The fact we're all playing from the same directional bias, yet triggering different entries off the smaller timeframe charts, speaks volumes for the quality of the basic template.

I've currently got a long only view on most of the euro cross pairs, including: eur/usd..eur/jpy..eur/aud + gold, nzd/jpy, gbp/jpy & usd/jpy
I've got a short only view on: usd/chf & usd/cad.
Once the directional bias is clear all I got to do is focus on playing pullbacks via those pairs producing the cleanest set ups on the shorter timeframe charts.
strobe wrote:Don't underestimate the power of confidence bigdog.

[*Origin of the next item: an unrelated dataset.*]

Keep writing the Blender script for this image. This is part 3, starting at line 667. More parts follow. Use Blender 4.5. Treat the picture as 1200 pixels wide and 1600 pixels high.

If you know that whenever 2 or 3 consistently accurate elements come into view & the effect of taking action is an overall positive result, then it offers you a lot of confidence to do the same thing again next time around.

That's very true strobe.
There's nothing more powerful than knowing exactly what you're going to do when a series of repetitive circumstances come into view.
Doesn't matter if the trade fails, because we all know we're not going to win them all - but because we're taking a high probability approach evidenced by repeatedly consistent events, we're not stressing over whether this one or the next one will work out..................it's simply a numbers game, backed up with sensible & disciplined risk management!